▼

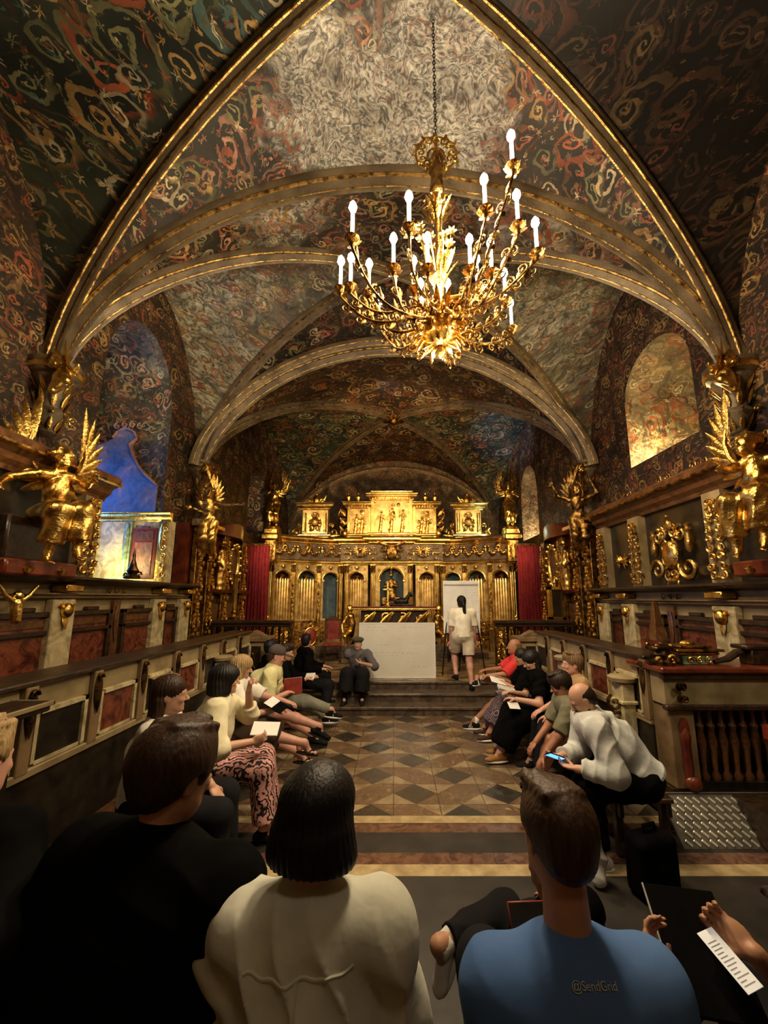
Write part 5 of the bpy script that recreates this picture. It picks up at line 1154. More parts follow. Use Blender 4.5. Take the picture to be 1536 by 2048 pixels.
    m = MB(); m.box((-.18, b0 + .05, .12), (.18, b0 + .10, .17)); m.obj('stretcher', 'dark_wood', bn, False)
    for j, yy in enumerate((4.45, 5.9)):
        e = thing('stall_end', 'carved stall end with cream pedestal, %s desk, %s of the two' % (side, ('nearer', 'farther')[j]), 'stall end', (sx * 2.52, yy, 0), 0)
        m = MB(); m.box((-.07, -.10, .46), (.07, .10, 1.16), .01); m.box((-.09, -.12, .95), (.09, .12, .99), .01); m.obj('pedestal', 'cream_marble', e, False); m = MB(); m.lathe([(.08, 1.16), (.14, 1.18), (.15, 1.22), (.12, 1.24)], n=14); m.obj('cap', 'olive_paint', e)
        m = MB()
        for q in range(3): spiral(m, (-sx * .12, -.04, .6 + .18 * q), .09, 1.3, q, 1, .018, ((1, 0, 0), (0, 0, 1)), 12)
        m.obj('scroll', 'bronze', e)
    # ---- sanctuary rail
    rl = thing('altar_rail', 'dark-topped balustrade with gilded piers %s of the steps' % side, 'balustrade', (sx * 3.15, 8.42, .45))
    m = MB(); m.box((-1.0, -.10, 1.08), (1.0, .10, 1.16), .02); m.box((-.98, -.06, 1.02), (.98, .06, 1.08), .01); m.obj('handrail', 'dark_wood', rl, False)
    m = MB(); m.box((-1.0, -.07, 0), (1.0, .07, .10), .01); m.obj('base_rail', 'dark_wood', rl, False)
    bl = MB(); bl.lathe([(.03, .10), (.03, .16), (.018, .2), (.035, .36), (.045, .5), (.022, .74), (.018, .86), (.03, .92), (.03, 1.02)], n=10); blm = bl.mesh('baluster', 'iron')
    for i in range(11): put('baluster', blm, rl, loc=(-.72 + .144 * i, 0, 0))
    for x in (-.9, .9): m = MB(); m.box((x - .09, -.08, .1), (x + .09, .08, 1.02), .01); q = m.obj('pier', 'gold_dark', rl, False); put('pier_carving', strip[.62], q, loc=(x, -.09, .2), scale=(.8, 1, 1.2))
    # ---- side retable between the stalls and the curtain
    rt = thing('side_retable', 'dark side altar wall with gilded oval frame and figures %s of the sanctuary' % side, 'retable', (sx * 4.0, 0, .45))
    m = MB(); m.box((0, 7.5, 0), (sx * .3, 10.1, 1.72)); m.obj('lower_body', 'dark_wood', rt, False); m = MB(); mol_y(m, 0, sx, 8.1, 10.15, 1.70, [(.05, 0), (.22, .04), (.25, .10), (.1, .12)]); m.obj('ledge', 'maroon_wood', rt, False)
    m = MB(); m.box((sx * .05, 7.5, 1.82), (sx * .3, 10.1, 3.1)); m.obj('upper_body', 'maroon_wood', rt, False)
    for i, y in enumerate((7.7, 8.2, 8.95, 10.0)):
        m = MB(); m.box((-sx * .10, y - .12, .1), (0, y + .12, 3.05), .01); q = m.obj('pier', 'gold_dark', rt, False)
        for kk in range(4): put('carved_strip', strip[.62], q, loc=(-sx * .11, y, .2 + .7 * kk), rot=(0, 0, R(-90) if sx > 0 else R(90)), scale=(1.2, 1, 1.05))
    m = MB(); mol_y(m, 0, sx, 7.5, 8.5, 3.05, [(.1, 0), (.22, .05), (.22, .12), (.1, .14)]); m.obj('upper_cornice', 'gold', rt, False)
    m = MB(); pts = [(-sx * .06, 9.48 + .26 * math.cos(a), 2.42 + .44 * math.sin(a)) for a in [2 * PI * k / 28 for k in range(29)]]; m.tube(pts, .05, 8)
    for kk in range(16): a = 2 * PI * kk / 16; m.ball((-sx * .10, 9.48 + .32 * math.cos(a), 2.42 + .50 * math.sin(a)), .06, 8, 6)
    m.obj('oval_frame', 'gold_bright', rt); m = MB(); m.ball((-sx * .02, 9.48, 2.42), (.03, .28, .42), 14, 10); m.obj('oval_painting', 'panel_picture', rt)
    m = MB()
    for kk, y in enumerate((8.8, 8.8)): pass
    s = S(); s.chain([(-sx * .14, 8.58, 1.84), (-sx * .16, 8.58, 2.3), (-sx * .14, 8.58, 2.62)], [.13, .12, .10], .05); s.ell((-sx * .17, 8.58, 2.84), .09, None, .02)
    for q in (-1, 1): s.chain([(-sx * .14, 8.58 + q * .1, 2.6), (-sx * .2, 8.58 + q * .22, 2.4), (-sx * .25, 8.58 + q * .12, 2.3)], [.05, .04, .03], .02)
    put('niche_figure', s.mesh('fig', 'gold', .014, disp=rip(.008, 60)), rt)
    m = MB(); m.box((-sx * .05, 9.1, .25), (0, 9.85, 1.5)); m.box((-sx * .05, 8.35, .25), (0, 8.8, 1.5)); m.obj('lower_panels', 'brown_wood', rt, False)
    n = 14; m = MB(); m.loft([[(-sx * .25 * math.sin(PI * i / n) - sx * .0, 8.4 + 1.7 * i / n, 3.05), (-sx * .25 * math.sin(PI * i / n), 8.4 + 1.7 * i / n, 3.14 + .25 * math.sin(PI * i / n)), (sx * .2, 8.4 + 1.7 * i / n, 3.18 + .25 * math.sin(PI * i / n)), (sx * .2, 8.4 + 1.7 * i / n, 3.05)] for i in range(n + 1)]); m.obj('curved_top', 'maroon_wood', rt)
    # column at the wall under the arch
    m = MB(); m.lathe([(.14, 3.4), (.16, 3.45), (.12, 3.5), (.115, 4.2), (.15, 4.26), (.13, 4.3)], (0, 0, 0), 16); c = m.obj('wall_shaft', 'rib_stone', None, loc=(sx * 4.12, 8.0, .0)); c['kind'] = 'structure'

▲

## WHAT THE TASK REQUIRES
Repeat all of the data above word for word, minus the pictures.

## EXPECTED OUTPUT
Write part 5 of the bpy script that recreates this picture. It picks up at line 1154. More parts follow. Use Blender 4.5. Take the picture to be 1536 by 2048 pixels.
    m = MB(); m.box((-.18, b0 + .05, .12), (.18, b0 + .10, .17)); m.obj('stretcher', 'dark_wood', bn, False)
    for j, yy in enumerate((4.45, 5.9)):
        e = thing('stall_end', 'carved stall end with cream pedestal, %s desk, %s of the two' % (side, ('nearer', 'farther')[j]), 'stall end', (sx * 2.52, yy, 0), 0)
        m = MB(); m.box((-.07, -.10, .46), (.07, .10, 1.16), .01); m.box((-.09, -.12, .95), (.09, .12, .99), .01); m.obj('pedestal', 'cream_marble', e, False); m = MB(); m.lathe([(.08, 1.16), (.14, 1.18), (.15, 1.22), (.12, 1.24)], n=14); m.obj('cap', 'olive_paint', e)
        m = MB()
        for q in range(3): spiral(m, (-sx * .12, -.04, .6 + .18 * q), .09, 1.3, q, 1, .018, ((1, 0, 0), (0, 0, 1)), 12)
        m.obj('scroll', 'bronze', e)
    # ---- sanctuary rail
    rl = thing('altar_rail', 'dark-topped balustrade with gilded piers %s of the steps' % side, 'balustrade', (sx * 3.15, 8.42, .45))
    m = MB(); m.box((-1.0, -.10, 1.08), (1.0, .10, 1.16), .02); m.box((-.98, -.06, 1.02), (.98, .06, 1.08), .01); m.obj('handrail', 'dark_wood', rl, False)
    m = MB(); m.box((-1.0, -.07, 0), (1.0, .07, .10), .01); m.obj('base_rail', 'dark_wood', rl, False)
    bl = MB(); bl.lathe([(.03, .10), (.03, .16), (.018, .2), (.035, .36), (.045, .5), (.022, .74), (.018, .86), (.03, .92), (.03, 1.02)], n=10); blm = bl.mesh('baluster', 'iron')
    for i in range(11): put('baluster', blm, rl, loc=(-.72 + .144 * i, 0, 0))
    for x in (-.9, .9): m = MB(); m.box((x - .09, -.08, .1), (x + .09, .08, 1.02), .01); q = m.obj('pier', 'gold_dark', rl, False); put('pier_carving', strip[.62], q, loc=(x, -.09, .2), scale=(.8, 1, 1.2))
    # ---- side retable between the stalls and the curtain
    rt = thing('side_retable', 'dark side altar wall with gilded oval frame and figures %s of the sanctuary' % side, 'retable', (sx * 4.0, 0, .45))
    m = MB(); m.box((0, 7.5, 0), (sx * .3, 10.1, 1.72)); m.obj('lower_body', 'dark_wood', rt, False); m = MB(); mol_y(m, 0, sx, 8.1, 10.15, 1.70, [(.05, 0), (.22, .04), (.25, .10), (.1, .12)]); m.obj('ledge', 'maroon_wood', rt, False)
    m = MB(); m.box((sx * .05, 7.5, 1.82), (sx * .3, 10.1, 3.1)); m.obj('upper_body', 'maroon_wood', rt, False)
    for i, y in enumerate((7.7, 8.2, 8.95, 10.0)):
        m = MB(); m.box((-sx * .10, y - .12, .1), (0, y + .12, 3.05), .01); q = m.obj('pier', 'gold_dark', rt, False)
        for kk in range(4): put('carved_strip', strip[.62], q, loc=(-sx * .11, y, .2 + .7 * kk), rot=(0, 0, R(-90) if sx > 0 else R(90)), scale=(1.2, 1, 1.05))
    m = MB(); mol_y(m, 0, sx, 7.5, 8.5, 3.05, [(.1, 0), (.22, .05), (.22, .12), (.1, .14)]); m.obj('upper_cornice', 'gold', rt, False)
    m = MB(); pts = [(-sx * .06, 9.48 + .26 * math.cos(a), 2.42 + .44 * math.sin(a)) for a in [2 * PI * k / 28 for k in range(29)]]; m.tube(pts, .05, 8)
    for kk in range(16): a = 2 * PI * kk / 16; m.ball((-sx * .10, 9.48 + .32 * math.cos(a), 2.42 + .50 * math.sin(a)), .06, 8, 6)
    m.obj('oval_frame', 'gold_bright', rt); m = MB(); m.ball((-sx * .02, 9.48, 2.42), (.03, .28, .42), 14, 10); m.obj('oval_painting', 'panel_picture', rt)
    m = MB()
    for kk, y in enumerate((8.8, 8.8)): pass
    s = S(); s.chain([(-sx * .14, 8.58, 1.84), (-sx * .16, 8.58, 2.3), (-sx * .14, 8.58, 2.62)], [.13, .12, .10], .05); s.ell((-sx * .17, 8.58, 2.84), .09, None, .02)
    for q in (-1, 1): s.chain([(-sx * .14, 8.58 + q * .1, 2.6), (-sx * .2, 8.58 + q * .22, 2.4), (-sx * .25, 8.58 + q * .12, 2.3)], [.05, .04, .03], .02)
    put('niche_figure', s.mesh('fig', 'gold', .014, disp=rip(.008, 60)), rt)
    m = MB(); m.box((-sx * .05, 9.1, .25), (0, 9.85, 1.5)); m.box((-sx * .05, 8.35, .25), (0, 8.8, 1.5)); m.obj('lower_panels', 'brown_wood', rt, False)
    n = 14; m = MB(); m.loft([[(-sx * .25 * math.sin(PI * i / n) - sx * .0, 8.4 + 1.7 * i / n, 3.05), (-sx * .25 * math.sin(PI * i / n), 8.4 + 1.7 * i / n, 3.14 + .25 * math.sin(PI * i / n)), (sx * .2, 8.4 + 1.7 * i / n, 3.18 + .25 * math.sin(PI * i / n)), (sx * .2, 8.4 + 1.7 * i / n, 3.05)] for i in range(n + 1)]); m.obj('curved_top', 'maroon_wood', rt)
    # column at the wall under the arch
    m = MB(); m.lathe([(.14, 3.4), (.16, 3.45), (.12, 3.5), (.115, 4.2), (.15, 4.26), (.13, 4.3)], (0, 0, 0), 16); c = m.obj('wall_shaft', 'rib_stone', None, loc=(sx * 4.12, 8.0, .0)); c['kind'] = 'structure'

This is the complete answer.